Print exactly the part opening with the line containing "Model this scene" and closing with the line containing "random.seed(7)", with both of those lines included.

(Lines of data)
=====

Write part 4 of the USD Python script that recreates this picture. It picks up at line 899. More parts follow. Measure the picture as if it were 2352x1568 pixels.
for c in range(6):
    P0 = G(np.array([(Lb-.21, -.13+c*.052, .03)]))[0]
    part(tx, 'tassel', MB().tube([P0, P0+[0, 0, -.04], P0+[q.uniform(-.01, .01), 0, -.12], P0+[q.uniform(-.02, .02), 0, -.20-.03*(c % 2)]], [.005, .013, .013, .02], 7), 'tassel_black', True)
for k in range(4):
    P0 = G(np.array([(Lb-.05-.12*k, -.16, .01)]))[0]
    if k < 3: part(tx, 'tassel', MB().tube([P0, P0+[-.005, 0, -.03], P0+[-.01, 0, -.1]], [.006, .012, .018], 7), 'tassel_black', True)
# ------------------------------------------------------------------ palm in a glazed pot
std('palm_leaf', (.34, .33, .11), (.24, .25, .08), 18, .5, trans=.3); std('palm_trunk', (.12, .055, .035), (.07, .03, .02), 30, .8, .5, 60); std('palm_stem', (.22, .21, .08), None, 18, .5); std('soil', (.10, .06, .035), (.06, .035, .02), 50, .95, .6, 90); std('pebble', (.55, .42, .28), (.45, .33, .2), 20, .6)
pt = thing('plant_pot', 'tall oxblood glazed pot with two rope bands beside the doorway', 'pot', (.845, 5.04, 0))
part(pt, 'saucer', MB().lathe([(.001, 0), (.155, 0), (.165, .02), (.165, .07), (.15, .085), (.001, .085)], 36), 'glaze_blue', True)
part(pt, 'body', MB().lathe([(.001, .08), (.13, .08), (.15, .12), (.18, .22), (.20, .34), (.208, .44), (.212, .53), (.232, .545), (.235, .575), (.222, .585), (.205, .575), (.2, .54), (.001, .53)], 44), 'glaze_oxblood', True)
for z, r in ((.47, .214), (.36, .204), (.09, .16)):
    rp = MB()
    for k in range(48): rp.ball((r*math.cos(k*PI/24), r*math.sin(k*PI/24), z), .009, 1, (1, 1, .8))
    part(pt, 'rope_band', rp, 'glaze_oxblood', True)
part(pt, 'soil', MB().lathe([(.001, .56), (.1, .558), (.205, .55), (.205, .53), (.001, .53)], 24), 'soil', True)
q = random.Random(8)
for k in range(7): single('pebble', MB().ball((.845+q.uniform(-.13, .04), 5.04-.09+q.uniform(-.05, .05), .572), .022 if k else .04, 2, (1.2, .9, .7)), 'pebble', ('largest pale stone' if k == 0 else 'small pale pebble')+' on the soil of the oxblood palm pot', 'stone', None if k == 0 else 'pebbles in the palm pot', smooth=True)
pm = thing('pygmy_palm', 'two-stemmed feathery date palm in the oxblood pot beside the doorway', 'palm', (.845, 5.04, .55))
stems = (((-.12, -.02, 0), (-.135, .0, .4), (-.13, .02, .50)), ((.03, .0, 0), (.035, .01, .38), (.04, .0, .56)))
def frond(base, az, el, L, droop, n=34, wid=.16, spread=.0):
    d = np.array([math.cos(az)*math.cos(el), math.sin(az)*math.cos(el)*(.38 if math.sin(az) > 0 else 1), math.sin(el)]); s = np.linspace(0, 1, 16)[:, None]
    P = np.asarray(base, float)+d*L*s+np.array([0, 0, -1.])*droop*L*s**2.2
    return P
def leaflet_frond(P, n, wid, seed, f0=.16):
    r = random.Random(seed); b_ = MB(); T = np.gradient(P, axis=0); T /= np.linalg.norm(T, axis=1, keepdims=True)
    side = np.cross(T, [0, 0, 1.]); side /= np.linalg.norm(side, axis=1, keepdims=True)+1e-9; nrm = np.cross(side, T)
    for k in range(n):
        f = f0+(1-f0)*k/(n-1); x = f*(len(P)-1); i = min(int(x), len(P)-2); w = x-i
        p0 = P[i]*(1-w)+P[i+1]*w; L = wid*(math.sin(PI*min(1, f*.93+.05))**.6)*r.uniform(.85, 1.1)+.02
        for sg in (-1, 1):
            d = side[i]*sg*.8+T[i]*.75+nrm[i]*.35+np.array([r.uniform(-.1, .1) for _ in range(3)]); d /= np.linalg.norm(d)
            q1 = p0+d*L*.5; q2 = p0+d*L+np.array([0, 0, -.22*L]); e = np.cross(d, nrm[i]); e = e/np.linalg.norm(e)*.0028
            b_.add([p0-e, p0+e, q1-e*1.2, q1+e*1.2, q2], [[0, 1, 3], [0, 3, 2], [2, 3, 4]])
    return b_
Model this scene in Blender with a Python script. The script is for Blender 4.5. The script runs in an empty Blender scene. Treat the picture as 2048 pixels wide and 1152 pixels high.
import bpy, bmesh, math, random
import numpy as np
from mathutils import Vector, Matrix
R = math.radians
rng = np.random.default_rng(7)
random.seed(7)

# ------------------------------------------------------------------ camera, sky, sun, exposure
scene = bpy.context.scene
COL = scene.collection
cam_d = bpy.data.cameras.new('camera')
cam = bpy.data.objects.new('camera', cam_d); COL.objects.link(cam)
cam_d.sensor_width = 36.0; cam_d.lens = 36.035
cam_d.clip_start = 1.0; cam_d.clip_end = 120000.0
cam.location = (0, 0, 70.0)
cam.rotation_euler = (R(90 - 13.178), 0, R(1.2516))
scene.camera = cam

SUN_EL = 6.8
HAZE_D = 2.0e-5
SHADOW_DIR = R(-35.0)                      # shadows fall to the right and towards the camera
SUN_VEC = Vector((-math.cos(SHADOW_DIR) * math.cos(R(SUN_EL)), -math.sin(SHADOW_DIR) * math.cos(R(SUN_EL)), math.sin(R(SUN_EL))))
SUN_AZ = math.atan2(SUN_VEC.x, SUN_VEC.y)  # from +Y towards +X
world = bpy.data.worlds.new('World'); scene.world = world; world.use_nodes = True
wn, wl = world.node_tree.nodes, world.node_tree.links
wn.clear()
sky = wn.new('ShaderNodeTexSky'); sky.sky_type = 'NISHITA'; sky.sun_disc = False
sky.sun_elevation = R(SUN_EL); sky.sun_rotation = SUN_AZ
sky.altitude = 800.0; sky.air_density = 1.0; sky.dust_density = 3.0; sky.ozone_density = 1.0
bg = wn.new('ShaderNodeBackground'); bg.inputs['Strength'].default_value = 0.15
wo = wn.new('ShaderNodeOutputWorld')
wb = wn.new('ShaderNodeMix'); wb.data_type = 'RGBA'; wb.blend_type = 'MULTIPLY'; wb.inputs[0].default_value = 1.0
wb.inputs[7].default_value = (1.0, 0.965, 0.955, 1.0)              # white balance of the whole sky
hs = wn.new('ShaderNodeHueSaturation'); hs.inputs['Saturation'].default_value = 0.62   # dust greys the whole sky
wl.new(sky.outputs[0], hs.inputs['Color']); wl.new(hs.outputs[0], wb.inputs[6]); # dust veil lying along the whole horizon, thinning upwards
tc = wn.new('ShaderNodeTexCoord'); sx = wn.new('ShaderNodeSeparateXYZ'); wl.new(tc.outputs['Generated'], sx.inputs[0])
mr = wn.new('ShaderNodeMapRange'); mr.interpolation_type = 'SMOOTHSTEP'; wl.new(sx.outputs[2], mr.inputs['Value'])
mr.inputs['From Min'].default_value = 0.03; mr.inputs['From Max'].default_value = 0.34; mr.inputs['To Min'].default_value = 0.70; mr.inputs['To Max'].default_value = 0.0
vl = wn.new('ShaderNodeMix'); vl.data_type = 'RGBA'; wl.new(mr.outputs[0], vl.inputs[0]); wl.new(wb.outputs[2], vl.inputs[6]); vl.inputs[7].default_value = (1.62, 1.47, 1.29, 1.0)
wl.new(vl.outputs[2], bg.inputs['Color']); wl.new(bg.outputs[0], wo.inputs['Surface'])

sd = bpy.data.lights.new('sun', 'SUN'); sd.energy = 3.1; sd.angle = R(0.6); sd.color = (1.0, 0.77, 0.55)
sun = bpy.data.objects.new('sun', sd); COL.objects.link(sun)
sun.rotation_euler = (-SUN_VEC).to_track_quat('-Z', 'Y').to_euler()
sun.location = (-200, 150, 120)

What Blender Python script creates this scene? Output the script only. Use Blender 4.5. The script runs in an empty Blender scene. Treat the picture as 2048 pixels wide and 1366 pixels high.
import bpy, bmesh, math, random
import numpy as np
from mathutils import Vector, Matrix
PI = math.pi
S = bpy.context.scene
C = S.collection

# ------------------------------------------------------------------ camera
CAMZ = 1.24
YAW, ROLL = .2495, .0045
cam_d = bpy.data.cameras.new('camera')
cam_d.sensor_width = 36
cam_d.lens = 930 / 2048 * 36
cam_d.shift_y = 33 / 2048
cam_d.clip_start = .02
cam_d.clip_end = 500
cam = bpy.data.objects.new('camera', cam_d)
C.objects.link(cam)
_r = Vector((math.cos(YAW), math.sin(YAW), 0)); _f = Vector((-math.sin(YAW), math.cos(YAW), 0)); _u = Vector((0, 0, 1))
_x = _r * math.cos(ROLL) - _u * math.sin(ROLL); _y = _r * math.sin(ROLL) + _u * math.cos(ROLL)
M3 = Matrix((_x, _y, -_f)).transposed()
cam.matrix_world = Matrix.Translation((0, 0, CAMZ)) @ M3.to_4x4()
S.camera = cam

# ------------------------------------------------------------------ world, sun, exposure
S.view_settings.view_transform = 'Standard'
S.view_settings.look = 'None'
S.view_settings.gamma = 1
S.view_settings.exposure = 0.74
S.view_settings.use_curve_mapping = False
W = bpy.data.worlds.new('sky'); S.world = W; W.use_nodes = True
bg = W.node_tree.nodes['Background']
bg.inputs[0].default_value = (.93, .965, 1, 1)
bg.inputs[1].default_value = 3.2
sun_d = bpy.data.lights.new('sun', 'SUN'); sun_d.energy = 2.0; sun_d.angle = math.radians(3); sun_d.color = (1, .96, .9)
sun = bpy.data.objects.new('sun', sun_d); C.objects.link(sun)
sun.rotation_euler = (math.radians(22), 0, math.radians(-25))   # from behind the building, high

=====

• Reply:
Model this scene in Blender with a Python script. The script is for Blender 4.5. The script runs in an empty Blender scene. Treat the picture as 2048 pixels wide and 1152 pixels high.
import bpy, bmesh, math, random
import numpy as np
from mathutils import Vector, Matrix
R = math.radians
rng = np.random.default_rng(7)
random.seed(7)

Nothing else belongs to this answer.